Looking up, looking down, looking away—wherever we cast our eyes has a serious effect on what will happen in our lives. Where we look determines what we see. When we look down like the angels toward Sodom, we are destructive as they were. We might look down our noses on people we think are less deserving than we are. We may cast blame on those we perceive as below us. We behave negatively toward others, using insulting language and twisting truths to make ourselves look good. We look only at the facts that suit our needs instead of working for the betterment of ourselves and our people. Looking down is destructive.

When we look back we focus only on the past. Like Lot’s wife, we yearn for the way things were instead of being willing to look at the bright future that lies before us. While the world moves forward, looking back drags our feet, trying to tempt us toward the way things were instead of working together towards progress. It is good to be informed by the past, but if our eyes are only directed behind us, we will be as useful to the world as a pillar of salt.

When we avert our eyes like Hagar did with her son, we ignore problems instead of trying to find solutions that might be right next to us.
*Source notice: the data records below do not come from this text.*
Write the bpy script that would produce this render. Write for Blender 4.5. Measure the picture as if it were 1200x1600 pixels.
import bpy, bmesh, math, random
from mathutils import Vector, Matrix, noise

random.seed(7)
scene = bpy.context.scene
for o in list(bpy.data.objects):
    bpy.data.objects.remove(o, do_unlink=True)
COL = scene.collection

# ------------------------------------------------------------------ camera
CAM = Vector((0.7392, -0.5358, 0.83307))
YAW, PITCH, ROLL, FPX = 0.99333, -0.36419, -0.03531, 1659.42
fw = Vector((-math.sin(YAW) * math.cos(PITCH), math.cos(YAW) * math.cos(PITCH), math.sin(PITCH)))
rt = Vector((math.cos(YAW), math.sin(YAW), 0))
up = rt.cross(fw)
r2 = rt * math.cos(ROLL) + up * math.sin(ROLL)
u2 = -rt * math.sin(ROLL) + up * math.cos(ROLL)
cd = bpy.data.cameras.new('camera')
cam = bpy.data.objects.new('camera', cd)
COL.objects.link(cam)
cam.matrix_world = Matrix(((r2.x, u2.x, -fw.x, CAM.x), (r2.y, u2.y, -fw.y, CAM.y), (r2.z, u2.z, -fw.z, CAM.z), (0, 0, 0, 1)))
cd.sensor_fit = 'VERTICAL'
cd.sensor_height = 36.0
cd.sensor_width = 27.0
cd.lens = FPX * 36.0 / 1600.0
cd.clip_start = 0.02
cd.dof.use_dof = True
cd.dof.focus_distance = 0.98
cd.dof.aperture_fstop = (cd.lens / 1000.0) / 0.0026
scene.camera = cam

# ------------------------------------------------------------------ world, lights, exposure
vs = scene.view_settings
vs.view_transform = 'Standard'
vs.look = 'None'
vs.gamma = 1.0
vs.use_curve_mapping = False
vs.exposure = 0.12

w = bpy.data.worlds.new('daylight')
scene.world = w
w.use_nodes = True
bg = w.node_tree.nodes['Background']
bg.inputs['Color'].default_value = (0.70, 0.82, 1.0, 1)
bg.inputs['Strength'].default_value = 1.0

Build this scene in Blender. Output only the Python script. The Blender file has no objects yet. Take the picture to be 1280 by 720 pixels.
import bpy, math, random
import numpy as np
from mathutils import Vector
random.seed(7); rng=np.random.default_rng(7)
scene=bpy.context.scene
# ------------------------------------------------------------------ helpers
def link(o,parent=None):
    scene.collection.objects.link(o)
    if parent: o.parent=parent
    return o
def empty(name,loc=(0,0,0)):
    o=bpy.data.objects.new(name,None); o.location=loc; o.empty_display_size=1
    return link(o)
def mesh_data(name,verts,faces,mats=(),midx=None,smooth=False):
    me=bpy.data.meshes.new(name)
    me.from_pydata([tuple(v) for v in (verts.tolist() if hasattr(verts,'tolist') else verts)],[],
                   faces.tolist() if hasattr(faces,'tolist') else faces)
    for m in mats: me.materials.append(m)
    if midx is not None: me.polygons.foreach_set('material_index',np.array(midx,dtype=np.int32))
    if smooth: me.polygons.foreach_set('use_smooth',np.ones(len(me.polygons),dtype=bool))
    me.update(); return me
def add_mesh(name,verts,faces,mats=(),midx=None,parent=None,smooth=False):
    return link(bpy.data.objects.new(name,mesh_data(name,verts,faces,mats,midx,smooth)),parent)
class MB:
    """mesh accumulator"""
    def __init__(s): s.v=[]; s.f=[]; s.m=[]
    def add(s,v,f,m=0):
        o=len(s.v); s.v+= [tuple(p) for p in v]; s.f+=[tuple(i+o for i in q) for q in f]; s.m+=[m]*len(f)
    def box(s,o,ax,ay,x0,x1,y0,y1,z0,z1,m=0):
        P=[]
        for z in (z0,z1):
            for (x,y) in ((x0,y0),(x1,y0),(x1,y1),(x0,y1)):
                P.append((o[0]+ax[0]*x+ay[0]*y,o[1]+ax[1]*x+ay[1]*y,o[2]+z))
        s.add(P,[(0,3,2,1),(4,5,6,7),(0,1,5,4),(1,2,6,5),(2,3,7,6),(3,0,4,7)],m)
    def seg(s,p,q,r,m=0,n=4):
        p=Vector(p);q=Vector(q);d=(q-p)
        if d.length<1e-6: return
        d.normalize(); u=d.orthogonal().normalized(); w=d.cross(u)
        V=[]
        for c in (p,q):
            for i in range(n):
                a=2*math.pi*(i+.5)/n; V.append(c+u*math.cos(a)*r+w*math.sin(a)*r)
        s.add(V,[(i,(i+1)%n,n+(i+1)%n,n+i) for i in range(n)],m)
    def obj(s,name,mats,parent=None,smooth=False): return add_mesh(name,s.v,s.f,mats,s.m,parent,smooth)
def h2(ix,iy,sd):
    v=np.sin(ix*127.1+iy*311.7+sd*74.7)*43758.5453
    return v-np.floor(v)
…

Like a baby playing peek-a-boo, we believe that if we cannot see the problem, it is not really there. We pay scant heed to the cries of those in pain and therefore do nothing about the problems around us.

When our eyes are up we can see what is around us, below us, beside us, and what is above. Our awareness is focused upward and our actions follow. Abraham looks up and sees God’s presence in the three angels who approach his tent. He looks up again and sees the place God wants him to go. When he elevates himself in that place, when he is already high up and above the world, he has to lift his eyes again to see God’s true intent. No matter how high up we think we are, we must strive to lift our eyes, because there is always something higher.

Lifting our eyes allows us to do even more than look up. It allows us to really see, to understand, to be visionary. Acting with vision allows us to make positive differences in our world.